By doing everything necessary to support your sales and marketing teams you’ll be able to shorten your sales cycle, be more effective at nurturing your leads, and close more deals successfully.
7. Automate Where You Can
The more leads you have in your sales pipeline, the more difficult and time-consuming it will be to manage them manually. Automating manual tasks will improve your reps’ productivity, accuracy, and efficiency. It will also help streamline the processes and enhance the performance quality.
One particularly important sales automation solution you can adopt is a Customer Relationship Management (CRM) tool. With it, you can support your reps through the whole sales cycle so they can easily track, organize, and nurture prospects to prevent any leads or clients from getting ignored or being forgotten.

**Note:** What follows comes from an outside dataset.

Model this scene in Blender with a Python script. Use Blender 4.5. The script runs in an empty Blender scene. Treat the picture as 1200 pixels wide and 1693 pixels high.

Salesforce has stated that a CRM tool can increase sales productivity by 14.5%. This will give your reps the necessary time to focus on well-qualified leads and thus guide them through the cycle faster.
The type of CRM system you choose will strongly depend on your business needs and the types of customers you interact with.
In the case of B2B operations, it’s important to source out a tool that can support the complexities of sales cycles – i.e. a large number of leads, more steps in the sales process, and high amounts of lead-specific data.
Conclusion
The stakes in the B2B world are high because the sales cycles are complex and include many individuals. Hence why they’re longer, requiring consistent efforts from your sales team.
Today’s shoppers have access to plenty of information both when researching for a product. To close them successfully, you need to have a few key practices in place.
Starting from a well-defined sales process, great time management, effective coaching and cross-team coordination, and automating as many processes as possible, there are plenty of favorable sales opportunities to capitalize on.